Sebelum penyerahan kembali tanah tersebut, pemerintah sedianya mengambil tindakan untuk memindahkan para penggarap tersebut dan memberi ganti rugi, sekaligus menyediakan lahan pertanian bagi mereka. Namun sayangnya, usaha pemerintah tersebut dihalang-halangi oleh Barisan Tani Indonesia (BTI - organisasi massa sub unit dari PKI). Massa BTI juga menghasut para petani penggarap tanah tersebut agar tetap bertahan dan tidak menghiraukan imbauan dari pemerintah.
Pada tanggal 16 Maret 1953, polisi akhirnya terpaksa mengusir para penggarap tanah tersebut dengan kekerasan. Para petani yang sudah terhasut oleh BTI - PKI pun tetap menolak untuk pergi. Bersama massa BTI, mereka melakukan perlawanan kepada aparat keamanan hingga berujung rusuh. Akibatnya, terjadilah bentrokan senjata yang diwarnai dengan sejumlah aksi penembakan. Bentrokan tersebut menyebabkan jatuhnya korban luka-luka dimana 6 orang petani tewas terbunuh.

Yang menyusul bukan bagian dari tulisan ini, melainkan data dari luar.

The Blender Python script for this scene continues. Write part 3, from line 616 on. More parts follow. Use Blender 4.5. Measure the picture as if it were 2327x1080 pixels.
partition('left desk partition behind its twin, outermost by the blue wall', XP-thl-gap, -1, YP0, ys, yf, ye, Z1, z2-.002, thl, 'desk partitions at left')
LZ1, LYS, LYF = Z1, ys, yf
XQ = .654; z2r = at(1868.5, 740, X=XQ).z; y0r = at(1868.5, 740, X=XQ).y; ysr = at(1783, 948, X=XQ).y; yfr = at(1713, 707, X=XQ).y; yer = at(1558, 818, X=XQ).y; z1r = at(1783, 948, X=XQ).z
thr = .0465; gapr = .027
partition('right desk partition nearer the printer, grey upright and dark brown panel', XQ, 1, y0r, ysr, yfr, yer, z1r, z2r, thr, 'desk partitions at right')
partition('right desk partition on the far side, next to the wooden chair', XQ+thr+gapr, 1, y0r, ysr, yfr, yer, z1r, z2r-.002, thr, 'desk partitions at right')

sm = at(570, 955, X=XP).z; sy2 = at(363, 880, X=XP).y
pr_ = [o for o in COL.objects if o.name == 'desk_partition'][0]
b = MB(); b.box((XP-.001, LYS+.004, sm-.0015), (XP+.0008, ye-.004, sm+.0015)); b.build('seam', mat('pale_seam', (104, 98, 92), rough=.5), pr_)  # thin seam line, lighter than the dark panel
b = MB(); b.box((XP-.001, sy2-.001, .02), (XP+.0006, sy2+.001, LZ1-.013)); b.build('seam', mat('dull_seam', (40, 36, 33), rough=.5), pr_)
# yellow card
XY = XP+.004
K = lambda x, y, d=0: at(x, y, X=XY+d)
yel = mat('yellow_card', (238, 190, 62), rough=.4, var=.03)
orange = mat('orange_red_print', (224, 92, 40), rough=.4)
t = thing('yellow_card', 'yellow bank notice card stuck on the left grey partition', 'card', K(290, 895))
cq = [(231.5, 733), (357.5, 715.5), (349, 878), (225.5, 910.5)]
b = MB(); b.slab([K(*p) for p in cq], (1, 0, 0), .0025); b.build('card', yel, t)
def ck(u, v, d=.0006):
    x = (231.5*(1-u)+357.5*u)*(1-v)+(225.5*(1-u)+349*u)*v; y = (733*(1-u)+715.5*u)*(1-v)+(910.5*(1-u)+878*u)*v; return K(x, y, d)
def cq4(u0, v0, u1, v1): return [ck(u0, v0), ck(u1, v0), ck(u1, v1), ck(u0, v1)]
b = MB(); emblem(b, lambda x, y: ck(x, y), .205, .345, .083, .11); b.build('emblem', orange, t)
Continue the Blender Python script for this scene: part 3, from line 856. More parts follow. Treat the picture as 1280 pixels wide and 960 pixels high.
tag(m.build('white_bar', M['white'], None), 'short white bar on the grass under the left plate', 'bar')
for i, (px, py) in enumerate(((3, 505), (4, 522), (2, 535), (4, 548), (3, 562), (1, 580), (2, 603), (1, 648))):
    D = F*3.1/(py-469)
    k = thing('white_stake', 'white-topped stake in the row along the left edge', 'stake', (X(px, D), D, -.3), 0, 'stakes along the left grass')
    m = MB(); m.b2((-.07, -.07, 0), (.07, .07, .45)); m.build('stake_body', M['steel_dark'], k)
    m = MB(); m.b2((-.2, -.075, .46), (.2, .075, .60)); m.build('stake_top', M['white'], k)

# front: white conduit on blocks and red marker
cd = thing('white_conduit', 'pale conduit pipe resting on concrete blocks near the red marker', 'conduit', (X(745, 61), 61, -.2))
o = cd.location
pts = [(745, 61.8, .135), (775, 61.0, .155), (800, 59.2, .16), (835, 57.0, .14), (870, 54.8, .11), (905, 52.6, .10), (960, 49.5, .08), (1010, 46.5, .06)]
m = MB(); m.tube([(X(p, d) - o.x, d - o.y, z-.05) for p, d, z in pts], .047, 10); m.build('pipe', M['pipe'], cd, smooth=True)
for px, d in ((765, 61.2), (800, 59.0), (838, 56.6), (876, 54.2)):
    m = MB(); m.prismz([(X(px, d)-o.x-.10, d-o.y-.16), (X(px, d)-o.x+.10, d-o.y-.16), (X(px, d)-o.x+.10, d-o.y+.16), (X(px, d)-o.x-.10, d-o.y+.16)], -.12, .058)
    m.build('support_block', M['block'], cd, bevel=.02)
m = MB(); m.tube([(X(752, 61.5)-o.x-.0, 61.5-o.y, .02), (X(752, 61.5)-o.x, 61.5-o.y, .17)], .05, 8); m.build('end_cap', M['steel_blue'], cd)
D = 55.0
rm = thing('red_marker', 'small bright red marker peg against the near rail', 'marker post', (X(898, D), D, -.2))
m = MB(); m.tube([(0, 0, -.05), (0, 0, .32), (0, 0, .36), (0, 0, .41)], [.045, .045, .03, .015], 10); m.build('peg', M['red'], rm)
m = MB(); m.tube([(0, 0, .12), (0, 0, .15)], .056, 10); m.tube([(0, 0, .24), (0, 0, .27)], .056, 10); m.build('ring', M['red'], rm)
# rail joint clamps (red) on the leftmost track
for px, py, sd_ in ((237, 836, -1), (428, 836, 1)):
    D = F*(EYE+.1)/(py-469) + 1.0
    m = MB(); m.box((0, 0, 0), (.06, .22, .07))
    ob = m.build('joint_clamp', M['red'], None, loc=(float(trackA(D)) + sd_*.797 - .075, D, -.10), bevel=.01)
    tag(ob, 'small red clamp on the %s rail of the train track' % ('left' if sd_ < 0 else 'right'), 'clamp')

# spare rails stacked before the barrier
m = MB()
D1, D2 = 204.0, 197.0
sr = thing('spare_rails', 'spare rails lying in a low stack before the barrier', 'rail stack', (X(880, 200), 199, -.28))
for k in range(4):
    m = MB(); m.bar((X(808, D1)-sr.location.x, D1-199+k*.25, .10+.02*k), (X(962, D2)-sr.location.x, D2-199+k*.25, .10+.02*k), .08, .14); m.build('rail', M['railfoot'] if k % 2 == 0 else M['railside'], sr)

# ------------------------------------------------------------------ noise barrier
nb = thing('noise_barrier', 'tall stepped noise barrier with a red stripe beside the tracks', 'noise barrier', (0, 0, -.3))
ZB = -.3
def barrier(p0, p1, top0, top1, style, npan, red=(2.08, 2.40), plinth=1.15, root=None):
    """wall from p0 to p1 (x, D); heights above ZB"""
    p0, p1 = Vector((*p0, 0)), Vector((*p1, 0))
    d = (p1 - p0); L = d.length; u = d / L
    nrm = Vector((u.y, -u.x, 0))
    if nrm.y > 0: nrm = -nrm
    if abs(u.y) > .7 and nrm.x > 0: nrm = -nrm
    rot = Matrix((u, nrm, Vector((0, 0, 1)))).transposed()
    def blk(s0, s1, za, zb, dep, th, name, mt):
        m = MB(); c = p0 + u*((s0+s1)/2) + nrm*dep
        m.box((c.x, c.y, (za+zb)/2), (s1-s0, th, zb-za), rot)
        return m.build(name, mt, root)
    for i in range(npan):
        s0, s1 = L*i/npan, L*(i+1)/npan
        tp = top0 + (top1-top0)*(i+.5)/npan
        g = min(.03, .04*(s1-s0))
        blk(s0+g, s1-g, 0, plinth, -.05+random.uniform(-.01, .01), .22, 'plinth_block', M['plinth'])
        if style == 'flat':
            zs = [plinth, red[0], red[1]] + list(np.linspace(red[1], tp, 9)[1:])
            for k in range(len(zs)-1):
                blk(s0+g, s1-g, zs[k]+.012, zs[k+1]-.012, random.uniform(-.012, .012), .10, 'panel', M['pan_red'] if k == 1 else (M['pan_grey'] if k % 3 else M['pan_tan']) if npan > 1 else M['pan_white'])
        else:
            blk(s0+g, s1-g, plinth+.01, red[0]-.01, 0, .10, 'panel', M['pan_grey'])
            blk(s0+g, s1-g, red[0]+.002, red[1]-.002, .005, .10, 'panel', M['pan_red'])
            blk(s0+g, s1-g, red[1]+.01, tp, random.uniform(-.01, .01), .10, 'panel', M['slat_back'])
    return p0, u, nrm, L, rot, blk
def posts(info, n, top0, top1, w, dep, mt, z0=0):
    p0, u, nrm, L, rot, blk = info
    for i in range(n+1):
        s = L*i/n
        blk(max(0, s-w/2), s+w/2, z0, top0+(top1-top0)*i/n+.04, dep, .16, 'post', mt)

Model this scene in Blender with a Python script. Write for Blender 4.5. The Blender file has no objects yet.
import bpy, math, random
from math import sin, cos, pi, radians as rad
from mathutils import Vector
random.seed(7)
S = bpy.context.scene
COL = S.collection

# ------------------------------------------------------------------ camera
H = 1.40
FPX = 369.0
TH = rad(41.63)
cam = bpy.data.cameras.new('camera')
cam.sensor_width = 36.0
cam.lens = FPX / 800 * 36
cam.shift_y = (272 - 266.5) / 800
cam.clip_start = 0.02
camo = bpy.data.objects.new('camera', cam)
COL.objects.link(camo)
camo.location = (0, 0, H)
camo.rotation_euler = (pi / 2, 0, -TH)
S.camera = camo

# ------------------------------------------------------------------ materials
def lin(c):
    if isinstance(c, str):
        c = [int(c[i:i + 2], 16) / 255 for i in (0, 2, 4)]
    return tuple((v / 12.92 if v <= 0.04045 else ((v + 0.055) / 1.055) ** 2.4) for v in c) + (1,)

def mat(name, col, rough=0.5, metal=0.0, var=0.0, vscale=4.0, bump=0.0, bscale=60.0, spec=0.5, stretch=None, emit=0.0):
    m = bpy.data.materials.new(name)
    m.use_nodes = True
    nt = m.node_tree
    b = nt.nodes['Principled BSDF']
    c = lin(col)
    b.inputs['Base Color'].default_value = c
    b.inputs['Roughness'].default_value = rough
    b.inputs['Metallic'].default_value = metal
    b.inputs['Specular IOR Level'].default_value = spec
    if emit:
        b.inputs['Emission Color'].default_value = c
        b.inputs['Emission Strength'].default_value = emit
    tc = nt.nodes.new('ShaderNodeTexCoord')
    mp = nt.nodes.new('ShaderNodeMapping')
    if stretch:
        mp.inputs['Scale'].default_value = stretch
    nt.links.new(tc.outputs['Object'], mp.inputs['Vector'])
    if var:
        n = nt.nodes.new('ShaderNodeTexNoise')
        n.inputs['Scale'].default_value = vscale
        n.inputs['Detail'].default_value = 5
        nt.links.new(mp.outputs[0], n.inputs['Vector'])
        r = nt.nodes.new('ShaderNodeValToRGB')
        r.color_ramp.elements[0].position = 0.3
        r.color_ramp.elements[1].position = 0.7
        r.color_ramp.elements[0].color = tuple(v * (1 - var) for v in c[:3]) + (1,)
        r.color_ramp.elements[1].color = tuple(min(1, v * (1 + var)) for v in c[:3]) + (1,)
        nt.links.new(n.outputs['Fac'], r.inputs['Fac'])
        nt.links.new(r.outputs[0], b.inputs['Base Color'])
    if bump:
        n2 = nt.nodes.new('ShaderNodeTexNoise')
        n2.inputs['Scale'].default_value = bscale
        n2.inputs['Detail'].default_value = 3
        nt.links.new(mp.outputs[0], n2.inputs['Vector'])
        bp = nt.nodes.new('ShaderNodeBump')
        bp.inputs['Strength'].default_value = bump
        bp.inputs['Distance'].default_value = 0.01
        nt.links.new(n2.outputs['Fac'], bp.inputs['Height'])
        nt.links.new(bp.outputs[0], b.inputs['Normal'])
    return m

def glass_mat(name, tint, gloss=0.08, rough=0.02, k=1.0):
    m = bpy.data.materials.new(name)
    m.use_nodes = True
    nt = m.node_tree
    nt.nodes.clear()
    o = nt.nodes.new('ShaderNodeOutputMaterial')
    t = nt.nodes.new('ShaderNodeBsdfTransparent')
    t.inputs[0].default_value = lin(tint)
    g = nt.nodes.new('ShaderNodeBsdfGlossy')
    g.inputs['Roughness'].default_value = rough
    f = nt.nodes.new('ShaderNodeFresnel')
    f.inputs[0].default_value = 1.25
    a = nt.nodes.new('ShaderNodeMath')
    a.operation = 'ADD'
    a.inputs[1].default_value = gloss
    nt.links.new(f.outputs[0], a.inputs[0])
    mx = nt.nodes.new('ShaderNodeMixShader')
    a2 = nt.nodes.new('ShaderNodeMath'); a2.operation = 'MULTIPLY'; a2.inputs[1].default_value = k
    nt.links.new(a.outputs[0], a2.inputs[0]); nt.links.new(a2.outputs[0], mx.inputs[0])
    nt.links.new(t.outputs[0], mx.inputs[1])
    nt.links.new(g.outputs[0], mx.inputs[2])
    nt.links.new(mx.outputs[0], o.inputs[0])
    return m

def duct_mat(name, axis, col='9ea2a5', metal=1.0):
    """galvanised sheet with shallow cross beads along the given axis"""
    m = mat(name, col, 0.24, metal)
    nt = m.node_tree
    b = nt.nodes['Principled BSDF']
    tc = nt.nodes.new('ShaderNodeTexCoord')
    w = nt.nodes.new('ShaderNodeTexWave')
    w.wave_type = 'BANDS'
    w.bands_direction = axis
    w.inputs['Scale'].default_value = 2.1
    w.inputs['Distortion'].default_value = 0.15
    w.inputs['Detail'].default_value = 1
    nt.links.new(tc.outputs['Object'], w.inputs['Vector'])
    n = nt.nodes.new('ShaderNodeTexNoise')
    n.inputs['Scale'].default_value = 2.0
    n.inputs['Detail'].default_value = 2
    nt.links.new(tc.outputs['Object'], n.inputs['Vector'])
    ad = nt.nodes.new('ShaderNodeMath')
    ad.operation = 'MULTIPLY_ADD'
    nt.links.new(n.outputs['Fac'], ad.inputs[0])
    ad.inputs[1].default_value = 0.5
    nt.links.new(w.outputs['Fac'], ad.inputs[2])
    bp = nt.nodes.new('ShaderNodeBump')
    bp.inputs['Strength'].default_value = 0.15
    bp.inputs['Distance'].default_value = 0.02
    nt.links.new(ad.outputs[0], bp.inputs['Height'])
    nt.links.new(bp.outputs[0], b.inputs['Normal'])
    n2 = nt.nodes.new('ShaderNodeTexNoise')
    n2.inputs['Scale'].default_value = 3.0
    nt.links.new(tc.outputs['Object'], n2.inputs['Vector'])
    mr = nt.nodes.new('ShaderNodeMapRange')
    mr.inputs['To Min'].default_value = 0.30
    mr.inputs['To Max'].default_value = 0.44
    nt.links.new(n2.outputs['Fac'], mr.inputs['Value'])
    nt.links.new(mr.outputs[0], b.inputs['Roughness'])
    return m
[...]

Peristiwa ini mendapatkan sorotan tajam baik dari pers maupun dari parlemen. Kedudukan kabinet Wilopo yang sudah goyah pun menjadi semakin goyah setelah terjadinya persoalan tanah yang berujung jatuhnya korban jiwa ini. Sidik Kertapati dari Serikat Tani Indonesia (Sakti) kemudian mengajukan mosi tidak percaya terhadap Kabinet Wilopo. Pada akhirnya, Wilopo pun mengembalikan mandatnya kepada Presiden Soekarno pada tanggal 2 Juni 1953.